Healing from a broken collarbone, Luke Krizman was merely a spectator as Fayetteville-Manlius lost a 38-36 classic to Baldwinsville in last fall’s Section III Class AA semifinal.
But when the two sides gathered again Friday night, Krizman occupied center stage and provided the punctuation marks as the Hornets this time prevailed over the Bees, 49-37.
It was the 5-foot-8, 160-pound senior that returned the opening kickoff 90 yards for a touchdown. And it was Krizman returning to catch a short pass from Jake Wittig and, with a few nifty moves, turn it into a clinching 58-yard scoring play with 3:15 left.
“Luke is the most electrifying playmaker in Section III,” said F-M head coach Damien Rhodes. “He knows how to step up in big moments.”
And it didn’t take long – 14 seconds, to be exact – for Krizman to deliver one of those big moments as the large Homecoming crowd at F-M looked on.
Taking the Bees’ kickoff at his own 10 near the sideline, Krizman changed gears, broke a couple of tackles and then sped up the middle, all the way to the end zone.
“We made a wall, and then I found a seam and just took off,” said Krizman.
By the time Krizman claimed Wittig’s short pass near midfield late in the fourth quarter, a whole lot of action had taken place, F-M trying numerous times to get away, but B’ville pulling back into the fray with the kind of potent passing game it has not displayed in a long time.
Nursing a 42-37 lead, F-M faced a third-down-and-seven on its own 42. At first, it looked like Wittig’s throw to Krizman would fulfill the task of picking up a first down and keeping the clock moving.
But Krizman had other plans. He took off down the sideline, picking up some blocks downfield, and then cut back to the middle, fighting off the tackle attempts from B’ville’s secondary and battling past the goal line.
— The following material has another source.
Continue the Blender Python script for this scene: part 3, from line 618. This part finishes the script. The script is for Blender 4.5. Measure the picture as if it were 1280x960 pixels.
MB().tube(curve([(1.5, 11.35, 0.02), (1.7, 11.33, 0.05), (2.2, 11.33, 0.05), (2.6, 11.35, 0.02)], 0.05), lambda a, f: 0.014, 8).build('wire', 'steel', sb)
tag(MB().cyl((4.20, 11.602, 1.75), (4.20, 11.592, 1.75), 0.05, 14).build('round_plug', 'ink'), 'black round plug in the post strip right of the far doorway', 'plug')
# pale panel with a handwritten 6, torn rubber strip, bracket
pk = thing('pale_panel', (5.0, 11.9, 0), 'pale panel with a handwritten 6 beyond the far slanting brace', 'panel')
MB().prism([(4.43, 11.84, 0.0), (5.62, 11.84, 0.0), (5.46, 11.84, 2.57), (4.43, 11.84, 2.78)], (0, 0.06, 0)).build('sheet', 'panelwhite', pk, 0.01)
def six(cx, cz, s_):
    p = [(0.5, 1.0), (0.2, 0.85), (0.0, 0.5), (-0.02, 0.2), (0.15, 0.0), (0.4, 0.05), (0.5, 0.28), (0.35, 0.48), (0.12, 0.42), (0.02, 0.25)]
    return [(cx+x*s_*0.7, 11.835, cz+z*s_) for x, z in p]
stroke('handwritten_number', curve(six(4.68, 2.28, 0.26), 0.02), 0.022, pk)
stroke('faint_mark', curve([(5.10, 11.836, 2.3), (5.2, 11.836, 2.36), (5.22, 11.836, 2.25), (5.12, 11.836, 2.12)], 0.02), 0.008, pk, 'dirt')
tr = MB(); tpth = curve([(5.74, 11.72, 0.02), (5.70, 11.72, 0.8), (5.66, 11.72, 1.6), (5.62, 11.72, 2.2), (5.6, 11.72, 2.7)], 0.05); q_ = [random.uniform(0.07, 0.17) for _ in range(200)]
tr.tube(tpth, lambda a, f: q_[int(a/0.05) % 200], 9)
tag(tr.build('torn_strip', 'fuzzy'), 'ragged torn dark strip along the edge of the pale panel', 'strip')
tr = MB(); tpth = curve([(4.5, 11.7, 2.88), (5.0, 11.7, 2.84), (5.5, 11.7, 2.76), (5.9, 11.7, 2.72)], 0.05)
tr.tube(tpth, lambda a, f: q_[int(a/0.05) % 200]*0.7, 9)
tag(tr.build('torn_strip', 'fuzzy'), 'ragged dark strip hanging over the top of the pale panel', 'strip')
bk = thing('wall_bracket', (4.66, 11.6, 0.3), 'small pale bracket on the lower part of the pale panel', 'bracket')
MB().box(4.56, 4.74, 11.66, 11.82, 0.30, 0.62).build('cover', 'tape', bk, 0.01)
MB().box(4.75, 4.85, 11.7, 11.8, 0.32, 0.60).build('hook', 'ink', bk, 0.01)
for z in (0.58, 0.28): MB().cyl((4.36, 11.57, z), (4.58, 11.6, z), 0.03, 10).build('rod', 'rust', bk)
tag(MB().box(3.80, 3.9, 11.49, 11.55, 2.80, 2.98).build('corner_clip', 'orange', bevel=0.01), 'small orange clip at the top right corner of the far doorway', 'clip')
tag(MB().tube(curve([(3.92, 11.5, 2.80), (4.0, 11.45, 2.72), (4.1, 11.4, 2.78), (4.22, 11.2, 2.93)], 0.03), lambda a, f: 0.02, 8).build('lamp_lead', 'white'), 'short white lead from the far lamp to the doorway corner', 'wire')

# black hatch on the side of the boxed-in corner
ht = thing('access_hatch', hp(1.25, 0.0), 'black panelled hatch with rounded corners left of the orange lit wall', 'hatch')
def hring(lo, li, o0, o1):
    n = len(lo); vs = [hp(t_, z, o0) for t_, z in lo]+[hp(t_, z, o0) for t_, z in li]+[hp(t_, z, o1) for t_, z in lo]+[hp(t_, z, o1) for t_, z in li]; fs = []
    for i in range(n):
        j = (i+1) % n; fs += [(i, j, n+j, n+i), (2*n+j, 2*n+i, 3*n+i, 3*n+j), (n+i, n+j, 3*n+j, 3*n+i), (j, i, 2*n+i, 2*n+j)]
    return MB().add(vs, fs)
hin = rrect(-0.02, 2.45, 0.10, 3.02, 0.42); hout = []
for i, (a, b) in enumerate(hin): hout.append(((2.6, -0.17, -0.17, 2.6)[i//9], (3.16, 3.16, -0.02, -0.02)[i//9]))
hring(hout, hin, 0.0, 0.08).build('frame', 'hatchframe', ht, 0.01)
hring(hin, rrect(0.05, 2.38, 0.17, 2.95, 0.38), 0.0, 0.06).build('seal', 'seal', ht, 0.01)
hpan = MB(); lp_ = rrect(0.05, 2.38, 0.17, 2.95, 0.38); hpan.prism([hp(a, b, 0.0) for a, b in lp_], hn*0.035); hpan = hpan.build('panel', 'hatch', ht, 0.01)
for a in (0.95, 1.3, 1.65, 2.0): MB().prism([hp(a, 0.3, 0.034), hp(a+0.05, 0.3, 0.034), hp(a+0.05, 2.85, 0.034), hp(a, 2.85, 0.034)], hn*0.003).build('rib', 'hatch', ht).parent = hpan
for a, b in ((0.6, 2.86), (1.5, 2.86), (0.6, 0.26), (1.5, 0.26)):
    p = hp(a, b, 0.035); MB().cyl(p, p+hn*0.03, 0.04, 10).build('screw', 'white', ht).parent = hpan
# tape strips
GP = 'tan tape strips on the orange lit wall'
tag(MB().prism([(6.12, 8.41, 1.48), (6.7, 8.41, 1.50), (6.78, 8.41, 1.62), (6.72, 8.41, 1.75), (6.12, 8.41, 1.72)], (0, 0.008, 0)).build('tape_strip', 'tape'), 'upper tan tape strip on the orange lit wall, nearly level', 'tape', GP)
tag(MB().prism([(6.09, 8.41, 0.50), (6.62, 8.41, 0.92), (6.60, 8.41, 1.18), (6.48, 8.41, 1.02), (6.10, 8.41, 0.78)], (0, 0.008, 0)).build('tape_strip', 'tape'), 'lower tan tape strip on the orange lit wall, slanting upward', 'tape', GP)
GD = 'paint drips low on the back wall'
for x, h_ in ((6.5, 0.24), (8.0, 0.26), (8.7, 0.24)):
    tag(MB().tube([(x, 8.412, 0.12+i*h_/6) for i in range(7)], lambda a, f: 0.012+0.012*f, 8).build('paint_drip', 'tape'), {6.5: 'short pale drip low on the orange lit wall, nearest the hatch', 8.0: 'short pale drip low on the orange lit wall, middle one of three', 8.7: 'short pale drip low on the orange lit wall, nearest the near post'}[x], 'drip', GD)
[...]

Moments later, Wittig, who had thrown four TD passes and made all seven of his extra-point attempts, intercepted Gage Blasi’s pass in the end zone, the Bees’ lone turnover of the night, and F-M would run out the clock.
The fact that B’ville did hang in for so long, said Rhodes, was due to the Hornets’ physical and mental mistakes, especially on defense, where it couldn’t figure out a way to keep Blasi from finding open receivers deep downfield.
For a B’ville team long known for its ground attack, it turned into an aerial circus on this night. Blasi attempted 24 passes, completing 15 of them for 355 yards, which made up for the Hornets holding star tailback Ricky Sparks to just 51 yards on 18 carries.
This pattern started to unfold after the Hornets seized a 14-0 lead early in the first quarter, thanks to Krizman’s kick return and Zaire Ashley’s one-yard TD plunge. Blasi’s pair of long passes to tight end Mike Yorkey set up his own one-yard scoring run, and B’ville’s chase was on.
Twice in the first half, the Hornets stretched out its lead to double digits as Wittig found Jack Wilson on scoring passes of five and 30 yards. Both times, the Bees rode Blasi’s right arm down the field to scoring drives capped by short TD runs of six yards by Sparks and three yards by Blasi.
Still trailing 28-20 at halftime, the Bees cut the gap to five on Tom Scarfino’s 32-yard field goal late in the third quarter, which ignited a frantic sequence that nearly put the Bees in front.
A 23-yard pass to Krizman set up Jake Pulver’s five-yard TD run, but on the next play from scrimmage, Blasi went deep and found Cameron Skipworth on a 62-yard scoring pass, making it 35-30 and, worse yet for the Hornets, the Bees recovered the ensuing squib kick.
Here, though, F-M’s beleaguered defense finally made a stand, turning it over on downs, and a series of runs from Pulver, including a 35-yard scamper set up Wittig’s scrambling five-yard TD pass to Ashley with 7:10 to play.
Three more Blasi passes – two of them to Mitch Rein – got the Bees back within five as Sparks, who had struggled to find space all game against F-M’s fast front seven, scored his second TD with 4:15 to play on a five-yard run.
That made it 42-37, at least until Krizman delivered on his second spectacular play of the night, one that ultimately put the game out of the Bees’ reach. Overall, Wittig was 12-for-17 for 229 yards through the air, most of it to either Krizman or Wilson, while Pulver ran it 20 times for 175 yards.
F-M now takes its 3-0 mark to its first true road game of the season, as it plays at Liverpool next Friday at 7 p.m. The Warriors, following a season-opening 14-0 defeat to Henninger, have won two straight, including Friday’s 21-10, come-from-behind victory over Auburn.
“We have a lot of potential,” said Rhodes. “But we still do a lot of things to beat ourselves, like mental mistakes. And we have to work on that.”